P - Depois você vai pros Estados Unidos e mesmo assim você continua essa rotina, talvez por causa da falta de dinheiro, de trabalhar e...
R - Eu tinha um caderninho, que eu tenho até hoje, eu lembro quando eu cheguei lá, eu anotava diariamente quanto eu tinha gasto, se fosse 0,25 centavos, eu anotava, fechava o dia, o mês, o ano. Nos dois primeiros anos eu estava bem mirradinho de grana, foi bem difícil. Depois ficou mais tranquilo um pouquinho porque eu já sabia da onde eu podia tirar dinheiro e tal. Eu podia ganhar 20% do valor total do curso, e eu tinha um ano pra ganhar aquela quantia. Só que eu comecei a trabalhar na biblioteca, não sei aonde, não sei aonde, e em seis meses eu ganhei isso. Fui lá bater na porta do Financial Aid lá, falei: “Olha, acabei” “Como assim?” “Estava trabalhando quase 40 horas por semana” “Menino, mas isso era pro ano inteiro” “Agora já acabou, preciso de mais grana”. O que eles fizeram? Tinham pessoas iguais a mim, tipo o meu próprio roommate lá, o John, que tinha dificuldade nos estudos, tal, e não podia trabalhar muitas horas. Então, acabava sobrando, tipo, cem dólares de um, o pessoal ia chegar no final do ano e não ia ter trabalhado o que era alocado praquela pessoa. Ele falou: “Vou tirar cem daqui, cem dali”, aí deixou eu trabalhar mais seis meses pra ganhar um pouco mais. Depois que eles fizeram isso no primeiro ano, eu fiz isso nos três anos seguintes: eu pegava a grana, trabalhava em seis meses, “tá aqui, pápápá”, ela já sabia, “Lá vem você de novo” “Deixa eu trabalhar”. E já estava trabalhando fora também no final de semana, mas enfim, aí fiz tudo lá.
P - Além do dinheiro, qual foi a coisa mais difícil de sair do Brasil, do contato com as diferenças, nos Estados Unidos?

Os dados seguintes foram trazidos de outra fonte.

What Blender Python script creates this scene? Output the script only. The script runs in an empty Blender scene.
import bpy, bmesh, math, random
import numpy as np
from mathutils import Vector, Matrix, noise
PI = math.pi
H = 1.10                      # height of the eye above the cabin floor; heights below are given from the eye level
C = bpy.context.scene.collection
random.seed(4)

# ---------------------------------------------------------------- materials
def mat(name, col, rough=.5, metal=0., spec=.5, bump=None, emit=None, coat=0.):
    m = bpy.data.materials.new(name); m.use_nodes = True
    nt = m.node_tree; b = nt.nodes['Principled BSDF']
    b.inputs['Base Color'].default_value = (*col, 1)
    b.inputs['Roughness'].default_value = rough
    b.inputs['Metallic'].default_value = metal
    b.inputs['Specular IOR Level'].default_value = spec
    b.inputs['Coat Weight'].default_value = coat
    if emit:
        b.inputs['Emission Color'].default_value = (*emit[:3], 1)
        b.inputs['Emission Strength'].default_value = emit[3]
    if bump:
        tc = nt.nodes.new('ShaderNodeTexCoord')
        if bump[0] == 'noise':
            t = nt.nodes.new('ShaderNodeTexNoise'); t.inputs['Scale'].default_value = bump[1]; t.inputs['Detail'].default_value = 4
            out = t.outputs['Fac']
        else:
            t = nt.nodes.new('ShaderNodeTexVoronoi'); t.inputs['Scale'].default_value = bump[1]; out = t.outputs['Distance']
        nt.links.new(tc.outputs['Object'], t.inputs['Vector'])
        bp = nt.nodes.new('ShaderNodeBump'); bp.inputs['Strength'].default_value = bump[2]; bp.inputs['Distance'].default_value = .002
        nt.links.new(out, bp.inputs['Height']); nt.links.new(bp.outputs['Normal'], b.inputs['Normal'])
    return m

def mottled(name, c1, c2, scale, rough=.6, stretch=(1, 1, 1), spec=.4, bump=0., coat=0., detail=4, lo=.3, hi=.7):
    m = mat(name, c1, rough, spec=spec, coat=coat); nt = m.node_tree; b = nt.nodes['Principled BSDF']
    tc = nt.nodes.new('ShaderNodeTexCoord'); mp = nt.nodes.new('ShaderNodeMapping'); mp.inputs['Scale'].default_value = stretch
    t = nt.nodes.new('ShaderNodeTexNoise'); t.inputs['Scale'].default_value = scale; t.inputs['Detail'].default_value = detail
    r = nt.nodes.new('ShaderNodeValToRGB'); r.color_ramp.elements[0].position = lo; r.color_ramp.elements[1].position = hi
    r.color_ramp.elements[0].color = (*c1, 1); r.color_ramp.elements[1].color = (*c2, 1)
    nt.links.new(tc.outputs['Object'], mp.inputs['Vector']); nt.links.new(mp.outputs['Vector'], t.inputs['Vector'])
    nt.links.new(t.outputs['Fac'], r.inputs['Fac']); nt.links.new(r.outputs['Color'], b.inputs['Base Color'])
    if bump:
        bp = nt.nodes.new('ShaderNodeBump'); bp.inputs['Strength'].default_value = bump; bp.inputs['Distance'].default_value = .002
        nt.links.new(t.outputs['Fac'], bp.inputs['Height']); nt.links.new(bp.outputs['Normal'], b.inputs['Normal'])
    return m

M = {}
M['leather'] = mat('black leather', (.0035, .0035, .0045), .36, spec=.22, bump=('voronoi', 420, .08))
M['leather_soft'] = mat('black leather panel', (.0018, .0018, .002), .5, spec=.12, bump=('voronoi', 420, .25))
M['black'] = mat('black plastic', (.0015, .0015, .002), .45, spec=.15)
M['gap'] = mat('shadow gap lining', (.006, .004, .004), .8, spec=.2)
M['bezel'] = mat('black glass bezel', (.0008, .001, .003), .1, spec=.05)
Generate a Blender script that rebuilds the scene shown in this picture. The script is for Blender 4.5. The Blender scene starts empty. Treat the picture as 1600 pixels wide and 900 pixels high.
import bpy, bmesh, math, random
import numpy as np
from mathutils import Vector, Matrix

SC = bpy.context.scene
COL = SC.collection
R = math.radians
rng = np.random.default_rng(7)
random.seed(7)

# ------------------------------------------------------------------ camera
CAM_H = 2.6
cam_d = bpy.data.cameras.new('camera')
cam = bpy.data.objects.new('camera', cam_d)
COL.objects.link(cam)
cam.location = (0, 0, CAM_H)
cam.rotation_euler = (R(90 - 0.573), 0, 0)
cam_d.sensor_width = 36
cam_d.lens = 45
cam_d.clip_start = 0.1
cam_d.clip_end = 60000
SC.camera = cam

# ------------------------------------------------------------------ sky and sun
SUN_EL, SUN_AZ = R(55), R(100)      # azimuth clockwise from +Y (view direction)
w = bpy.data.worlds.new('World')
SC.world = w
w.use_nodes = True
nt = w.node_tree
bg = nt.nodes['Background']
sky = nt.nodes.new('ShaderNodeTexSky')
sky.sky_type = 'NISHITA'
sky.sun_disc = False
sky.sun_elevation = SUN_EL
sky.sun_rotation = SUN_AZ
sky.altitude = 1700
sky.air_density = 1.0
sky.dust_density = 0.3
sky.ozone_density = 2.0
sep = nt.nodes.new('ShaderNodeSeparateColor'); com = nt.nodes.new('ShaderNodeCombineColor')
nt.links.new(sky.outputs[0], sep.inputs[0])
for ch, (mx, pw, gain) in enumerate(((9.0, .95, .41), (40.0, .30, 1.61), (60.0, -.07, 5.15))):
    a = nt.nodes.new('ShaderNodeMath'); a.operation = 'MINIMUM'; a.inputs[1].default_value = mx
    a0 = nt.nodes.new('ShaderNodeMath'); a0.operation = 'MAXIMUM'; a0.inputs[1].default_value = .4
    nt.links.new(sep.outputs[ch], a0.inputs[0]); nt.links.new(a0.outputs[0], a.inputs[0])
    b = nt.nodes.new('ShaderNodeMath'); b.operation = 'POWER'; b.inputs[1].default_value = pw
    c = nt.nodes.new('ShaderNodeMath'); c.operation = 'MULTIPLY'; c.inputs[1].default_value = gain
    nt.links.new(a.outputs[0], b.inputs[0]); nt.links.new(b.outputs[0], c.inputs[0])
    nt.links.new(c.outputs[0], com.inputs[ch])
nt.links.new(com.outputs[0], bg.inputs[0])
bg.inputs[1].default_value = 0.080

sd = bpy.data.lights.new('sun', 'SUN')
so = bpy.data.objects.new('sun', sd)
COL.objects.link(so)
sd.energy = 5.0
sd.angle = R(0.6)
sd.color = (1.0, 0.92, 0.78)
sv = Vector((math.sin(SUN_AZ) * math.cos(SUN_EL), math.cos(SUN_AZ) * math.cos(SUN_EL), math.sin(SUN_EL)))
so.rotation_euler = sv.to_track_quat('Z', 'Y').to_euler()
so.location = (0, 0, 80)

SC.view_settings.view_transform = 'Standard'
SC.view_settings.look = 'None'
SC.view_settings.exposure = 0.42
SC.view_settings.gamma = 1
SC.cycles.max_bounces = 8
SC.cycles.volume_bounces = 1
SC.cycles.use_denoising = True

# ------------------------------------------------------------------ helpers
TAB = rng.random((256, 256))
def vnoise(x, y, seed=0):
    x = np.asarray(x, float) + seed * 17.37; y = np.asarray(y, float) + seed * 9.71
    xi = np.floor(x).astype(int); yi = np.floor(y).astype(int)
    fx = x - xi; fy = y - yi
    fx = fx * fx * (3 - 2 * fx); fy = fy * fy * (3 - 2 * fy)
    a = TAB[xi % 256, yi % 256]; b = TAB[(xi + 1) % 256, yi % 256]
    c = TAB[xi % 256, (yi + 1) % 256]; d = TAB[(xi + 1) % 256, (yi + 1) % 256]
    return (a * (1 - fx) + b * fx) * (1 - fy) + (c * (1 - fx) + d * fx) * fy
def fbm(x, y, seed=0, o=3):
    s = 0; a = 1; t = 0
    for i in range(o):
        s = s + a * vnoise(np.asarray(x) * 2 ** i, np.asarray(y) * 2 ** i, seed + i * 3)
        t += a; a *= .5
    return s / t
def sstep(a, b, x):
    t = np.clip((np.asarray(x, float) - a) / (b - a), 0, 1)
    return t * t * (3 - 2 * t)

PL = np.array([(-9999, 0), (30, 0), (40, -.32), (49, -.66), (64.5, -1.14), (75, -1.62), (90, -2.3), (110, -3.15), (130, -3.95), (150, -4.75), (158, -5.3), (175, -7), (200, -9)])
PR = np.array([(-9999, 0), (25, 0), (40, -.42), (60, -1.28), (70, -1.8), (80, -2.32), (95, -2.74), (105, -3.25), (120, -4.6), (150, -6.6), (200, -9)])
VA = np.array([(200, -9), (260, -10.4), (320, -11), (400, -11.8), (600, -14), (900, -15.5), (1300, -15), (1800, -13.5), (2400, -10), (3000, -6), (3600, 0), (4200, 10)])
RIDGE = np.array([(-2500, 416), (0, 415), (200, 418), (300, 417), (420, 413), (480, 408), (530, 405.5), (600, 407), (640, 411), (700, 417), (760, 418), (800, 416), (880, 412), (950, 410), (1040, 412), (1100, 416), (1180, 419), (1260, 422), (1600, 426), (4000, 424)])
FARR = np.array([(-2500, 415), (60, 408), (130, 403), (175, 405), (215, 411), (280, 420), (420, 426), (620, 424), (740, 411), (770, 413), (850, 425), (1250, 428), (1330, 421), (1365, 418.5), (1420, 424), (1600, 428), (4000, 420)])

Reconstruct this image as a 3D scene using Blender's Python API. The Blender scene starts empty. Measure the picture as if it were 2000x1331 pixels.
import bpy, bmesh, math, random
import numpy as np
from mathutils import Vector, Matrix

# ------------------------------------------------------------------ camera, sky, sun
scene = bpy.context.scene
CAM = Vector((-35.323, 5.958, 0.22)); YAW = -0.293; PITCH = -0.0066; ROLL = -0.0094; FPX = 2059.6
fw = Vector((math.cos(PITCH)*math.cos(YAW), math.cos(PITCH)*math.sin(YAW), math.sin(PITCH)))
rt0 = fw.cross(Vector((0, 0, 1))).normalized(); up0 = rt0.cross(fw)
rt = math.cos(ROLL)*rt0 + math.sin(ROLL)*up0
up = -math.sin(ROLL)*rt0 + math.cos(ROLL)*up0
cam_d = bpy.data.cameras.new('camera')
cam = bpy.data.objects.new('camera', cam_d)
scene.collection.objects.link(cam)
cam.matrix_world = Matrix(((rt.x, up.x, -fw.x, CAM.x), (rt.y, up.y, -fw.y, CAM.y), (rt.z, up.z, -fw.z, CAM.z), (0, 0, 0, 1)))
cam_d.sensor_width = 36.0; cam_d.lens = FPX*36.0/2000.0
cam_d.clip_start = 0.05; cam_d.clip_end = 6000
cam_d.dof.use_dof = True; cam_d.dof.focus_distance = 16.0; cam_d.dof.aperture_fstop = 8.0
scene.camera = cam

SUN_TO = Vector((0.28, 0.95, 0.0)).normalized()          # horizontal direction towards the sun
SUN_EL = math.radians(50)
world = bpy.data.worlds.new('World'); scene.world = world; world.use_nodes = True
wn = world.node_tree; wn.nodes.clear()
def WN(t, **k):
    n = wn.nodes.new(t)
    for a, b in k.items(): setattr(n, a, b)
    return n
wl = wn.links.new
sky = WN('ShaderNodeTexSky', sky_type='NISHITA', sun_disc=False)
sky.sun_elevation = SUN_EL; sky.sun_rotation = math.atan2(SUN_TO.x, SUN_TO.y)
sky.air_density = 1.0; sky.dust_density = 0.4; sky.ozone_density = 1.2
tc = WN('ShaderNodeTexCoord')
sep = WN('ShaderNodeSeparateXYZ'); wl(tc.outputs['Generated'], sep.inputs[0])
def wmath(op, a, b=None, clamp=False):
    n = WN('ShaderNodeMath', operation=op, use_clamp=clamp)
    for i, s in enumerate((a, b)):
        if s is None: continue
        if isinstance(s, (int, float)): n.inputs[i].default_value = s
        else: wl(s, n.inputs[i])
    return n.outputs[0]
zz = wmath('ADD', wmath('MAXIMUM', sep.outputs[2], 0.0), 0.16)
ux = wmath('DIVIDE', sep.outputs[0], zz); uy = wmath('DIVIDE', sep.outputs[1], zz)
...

R - Ah, eu não sei. Pra mim era tudo festa, era tudo um grande sonho. Assim, embora eu conte hoje todas as dificuldades, pra mim eu estava feliz que só. Nossa, eu estava em outro país, eu era o único brasileiro, uma universidade muito pequena. Eu pintava e bordava, pra mim tudo era possível, tudo era novo, desconhecido. Eu ganhei bolsa pra fazer Matemática, queria ser professor de Matemática, que era o que eu fazia na UERJ [Universidade do Estado do Rio de Janeiro] na época. E aí, enfim, eu descobri que você podia trocar de curso durante, sem fazer outro vestibular. Então, eu fiz um ano de alemão, um ano de piano, eu fiz Public Speaking, ih... Eu descobri que tinha um congresso em uma cidade vizinha, em um colégio de estudantes, tal, e a minha universidade ia ajudar com a parte do entertainment lá, da diversão do negócio, e eu queria muito ir. Eu fui lá, “Como é que é pra ir?” “Se você for participar do congresso é essa taxa, tãrãrã, mas se você se dispor a participar do showzinho lá, a escola paga pra você”. Eu falei: “Opa, pode botar o meu nome”. Aí, chamei duas amigas, uma da Costa Rica, uma do Panamá, eu falei: “A gente vai dançar samba lá”. Ensinei uns passinhos bem bobos pra elas e falei: “Vocês botam uma roupinha curta porque eles vão olhar pra vocês e não pra mim”. E dançamos os três lá, fui de graça, e fiz um monte de coisa assim. Eu me divertia muito, era uma vida difícil, olhando hoje, mas pra mim, eu estava no céu, pinto no lixo.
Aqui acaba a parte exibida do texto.